Rz. 29

Bei der Anfertigung der Vergleichsaufnahmen besitzen mehrere Faktoren einen großen Einfluss auf die spätere Erstellung des Gutachtens:

Bildausschnitt,
Kamera-Objekt-Abstand und Brennweite,
Kamera (Abbildungsfehler),
Auflösung,
Ausleuchtung,
Farbtreue,
Mimik,
Frisur,
Accessoires,
Perspektive.

(1) Bildausschnitt

 

Rz. 30

Eine geeignete Vergleichsaufnahme stellt den Kopf, den Hals sowie den oberen Anteil der Schultern bildfüllend dar, um so die größtmögliche Abbildung des Gesichtes und damit einhergehend die bestmögliche Auflösung der Einzelmerkmale zu gewährleisten. Die Größe des abzubildenden Objektes (hier der Kopf) wird durch folgende Faktoren beeinflusst:

die Brennweite des Objektivs,
dem Objektabstand,
der Größe des Films bei der analogen Fotografie,
der Größe des Bildsensors bei der digitalen Fotografie.

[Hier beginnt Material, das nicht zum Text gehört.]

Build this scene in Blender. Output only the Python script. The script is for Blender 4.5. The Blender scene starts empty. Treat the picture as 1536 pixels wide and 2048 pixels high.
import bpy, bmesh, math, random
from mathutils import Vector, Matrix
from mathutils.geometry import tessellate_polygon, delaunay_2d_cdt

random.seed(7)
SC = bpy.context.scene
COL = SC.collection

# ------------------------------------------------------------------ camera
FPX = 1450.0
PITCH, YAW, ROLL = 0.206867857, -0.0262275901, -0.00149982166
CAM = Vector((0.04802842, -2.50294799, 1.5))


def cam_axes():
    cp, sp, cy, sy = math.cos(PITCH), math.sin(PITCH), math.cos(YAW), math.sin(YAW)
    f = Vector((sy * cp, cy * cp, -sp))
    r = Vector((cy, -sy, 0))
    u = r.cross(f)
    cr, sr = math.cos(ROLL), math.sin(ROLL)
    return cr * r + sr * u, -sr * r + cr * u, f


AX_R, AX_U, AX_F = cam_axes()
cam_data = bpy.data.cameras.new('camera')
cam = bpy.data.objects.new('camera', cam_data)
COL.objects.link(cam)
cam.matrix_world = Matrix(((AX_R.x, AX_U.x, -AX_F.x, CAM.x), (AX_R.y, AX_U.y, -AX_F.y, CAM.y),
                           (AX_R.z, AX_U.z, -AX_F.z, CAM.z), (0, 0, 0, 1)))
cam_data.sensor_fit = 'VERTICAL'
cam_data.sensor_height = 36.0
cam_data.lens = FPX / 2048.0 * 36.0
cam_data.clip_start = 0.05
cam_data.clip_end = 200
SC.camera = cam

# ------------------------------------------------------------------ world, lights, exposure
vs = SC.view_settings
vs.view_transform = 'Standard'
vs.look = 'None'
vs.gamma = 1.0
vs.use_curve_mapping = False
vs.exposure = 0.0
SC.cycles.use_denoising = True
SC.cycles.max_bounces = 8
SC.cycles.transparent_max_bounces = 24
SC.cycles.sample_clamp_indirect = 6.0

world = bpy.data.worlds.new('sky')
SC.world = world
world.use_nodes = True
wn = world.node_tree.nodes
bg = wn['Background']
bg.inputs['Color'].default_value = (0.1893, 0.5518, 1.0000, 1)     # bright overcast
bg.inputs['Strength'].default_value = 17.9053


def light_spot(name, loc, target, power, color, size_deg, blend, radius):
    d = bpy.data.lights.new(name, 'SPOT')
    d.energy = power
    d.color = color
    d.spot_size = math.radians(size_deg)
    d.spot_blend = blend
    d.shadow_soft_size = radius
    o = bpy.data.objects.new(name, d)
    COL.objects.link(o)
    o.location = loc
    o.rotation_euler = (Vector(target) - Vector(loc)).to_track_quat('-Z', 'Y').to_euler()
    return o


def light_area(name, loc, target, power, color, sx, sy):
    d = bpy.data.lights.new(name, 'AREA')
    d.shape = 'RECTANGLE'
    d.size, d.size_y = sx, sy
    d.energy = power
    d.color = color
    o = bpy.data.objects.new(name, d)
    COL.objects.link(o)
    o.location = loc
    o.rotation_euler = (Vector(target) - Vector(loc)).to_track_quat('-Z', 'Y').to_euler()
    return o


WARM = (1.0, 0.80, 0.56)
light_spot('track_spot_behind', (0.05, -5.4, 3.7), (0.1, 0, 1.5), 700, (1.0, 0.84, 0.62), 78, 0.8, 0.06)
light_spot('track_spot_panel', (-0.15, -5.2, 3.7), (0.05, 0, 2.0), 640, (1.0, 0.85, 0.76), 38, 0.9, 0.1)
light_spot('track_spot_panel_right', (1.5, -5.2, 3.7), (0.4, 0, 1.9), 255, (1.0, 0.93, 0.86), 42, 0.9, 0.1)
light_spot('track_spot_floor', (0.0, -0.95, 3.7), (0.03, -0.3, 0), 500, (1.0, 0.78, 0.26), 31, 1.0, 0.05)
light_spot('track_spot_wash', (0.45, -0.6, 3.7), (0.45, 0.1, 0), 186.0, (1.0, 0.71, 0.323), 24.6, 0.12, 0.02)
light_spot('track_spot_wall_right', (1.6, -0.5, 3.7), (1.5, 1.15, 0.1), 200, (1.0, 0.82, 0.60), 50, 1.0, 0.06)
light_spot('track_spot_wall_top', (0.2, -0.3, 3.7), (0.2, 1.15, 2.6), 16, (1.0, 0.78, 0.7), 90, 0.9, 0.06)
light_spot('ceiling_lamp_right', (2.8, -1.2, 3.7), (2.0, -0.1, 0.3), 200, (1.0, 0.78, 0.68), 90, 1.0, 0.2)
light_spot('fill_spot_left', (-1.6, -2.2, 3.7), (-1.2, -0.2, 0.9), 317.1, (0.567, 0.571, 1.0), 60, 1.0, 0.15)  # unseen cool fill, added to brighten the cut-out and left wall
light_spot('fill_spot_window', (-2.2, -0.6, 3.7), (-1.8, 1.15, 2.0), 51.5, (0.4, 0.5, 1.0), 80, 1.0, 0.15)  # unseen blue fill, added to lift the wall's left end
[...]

(2) Kamera-Objekt-Abstand und Brennweite

 

Rz. 31

Ein Objekt im Bildvordergrund, wie z.B. der Kopf kann mit abnehmendem Objektabstand bzw. mit zunehmender Brennweite größer dargestellt werden.[18] Bei Verwendung von modernen Kameras findet sich häufig ein Hebel für die automatische Zoom-Funktion, d.h. die Verschiebung von Linsen mit Veränderung der Brennweite, die bei gleich bleibendem Kamera-Objekt-Abstand eine mehr oder weniger stufenlose Auswahl des Bildausschnittes ermöglicht.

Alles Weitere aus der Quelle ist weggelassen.